----- Data -----

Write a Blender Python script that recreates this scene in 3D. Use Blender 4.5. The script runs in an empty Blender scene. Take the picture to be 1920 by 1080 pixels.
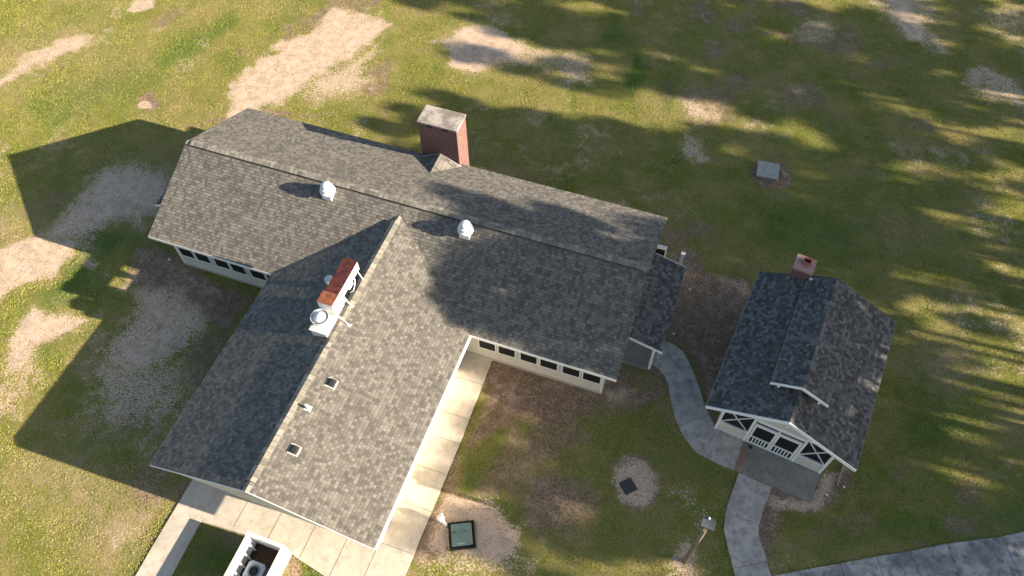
import bpy, bmesh, math, random
import numpy as np
from mathutils import Vector, Matrix
random.seed(7); rng = np.random.default_rng(11)
sc = bpy.context.scene
S = 1.27                                   # survey unit -> metres
# ------------------------------------------------------------------ camera
F_PX = 1440.1
RT = np.array([0.9416, 0.3365, -0.0116]); UP = np.array([-0.2741, 0.7862, 0.5538]); FW = np.array([-0.1955, 0.5183, -0.8326])
FW /= np.linalg.norm(FW); RT -= FW*(RT@FW); RT /= np.linalg.norm(RT); UP = np.cross(RT, FW)
CO = np.array([5.915, -5.009, 28.0])*S
cd = bpy.data.cameras.new('camera'); cam = bpy.data.objects.new('camera', cd); sc.collection.objects.link(cam)
cam.matrix_world = Matrix(((RT[0], UP[0], -FW[0], CO[0]), (RT[1], UP[1], -FW[1], CO[1]), (RT[2], UP[2], -FW[2], CO[2]), (0, 0, 0, 1)))
cd.sensor_width = 36; cd.lens = F_PX/1920*36; cd.clip_start = 0.5; cd.clip_end = 2000
sc.camera = cam
# ------------------------------------------------------------------ light
SUN = Vector((2.745, 0.146, 1.0)).normalized()
EL = math.asin(SUN.z); AZ = math.atan2(SUN.x, SUN.y)
sl = bpy.data.lights.new('sun', 'SUN'); sl.energy = 5.0; sl.angle = math.radians(0.45); sl.color = (1.0, 0.86, 0.68)
so = bpy.data.objects.new('sun', sl); sc.collection.objects.link(so)
so.rotation_mode = 'QUATERNION'; so.rotation_quaternion = SUN.to_track_quat('Z', 'Y'); so.location = (60, 0, 60)
w = bpy.data.worlds.new('World'); sc.world = w; w.use_nodes = True
wn = w.node_tree.nodes; bg = wn['Background']
sky = wn.new('ShaderNodeTexSky'); sky.sky_type = 'NISHITA'; sky.sun_disc = False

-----

Leave the pictures out and copy the rest of the data exactly.

Write a Blender Python script that recreates this scene in 3D. Use Blender 4.5. The script runs in an empty Blender scene. Take the picture to be 1920 by 1080 pixels.
import bpy, bmesh, math, random
import numpy as np
from mathutils import Vector, Matrix
random.seed(7); rng = np.random.default_rng(11)
sc = bpy.context.scene
S = 1.27                                   # survey unit -> metres
# ------------------------------------------------------------------ camera
F_PX = 1440.1
RT = np.array([0.9416, 0.3365, -0.0116]); UP = np.array([-0.2741, 0.7862, 0.5538]); FW = np.array([-0.1955, 0.5183, -0.8326])
FW /= np.linalg.norm(FW); RT -= FW*(RT@FW); RT /= np.linalg.norm(RT); UP = np.cross(RT, FW)
CO = np.array([5.915, -5.009, 28.0])*S
cd = bpy.data.cameras.new('camera'); cam = bpy.data.objects.new('camera', cd); sc.collection.objects.link(cam)
cam.matrix_world = Matrix(((RT[0], UP[0], -FW[0], CO[0]), (RT[1], UP[1], -FW[1], CO[1]), (RT[2], UP[2], -FW[2], CO[2]), (0, 0, 0, 1)))
cd.sensor_width = 36; cd.lens = F_PX/1920*36; cd.clip_start = 0.5; cd.clip_end = 2000
sc.camera = cam
# ------------------------------------------------------------------ light
SUN = Vector((2.745, 0.146, 1.0)).normalized()
EL = math.asin(SUN.z); AZ = math.atan2(SUN.x, SUN.y)
sl = bpy.data.lights.new('sun', 'SUN'); sl.energy = 5.0; sl.angle = math.radians(0.45); sl.color = (1.0, 0.86, 0.68)
so = bpy.data.objects.new('sun', sl); sc.collection.objects.link(so)
so.rotation_mode = 'QUATERNION'; so.rotation_quaternion = SUN.to_track_quat('Z', 'Y'); so.location = (60, 0, 60)
w = bpy.data.worlds.new('World'); sc.world = w; w.use_nodes = True
wn = w.node_tree.nodes; bg = wn['Background']
sky = wn.new('ShaderNodeTexSky'); sky.sky_type = 'NISHITA'; sky.sun_disc = False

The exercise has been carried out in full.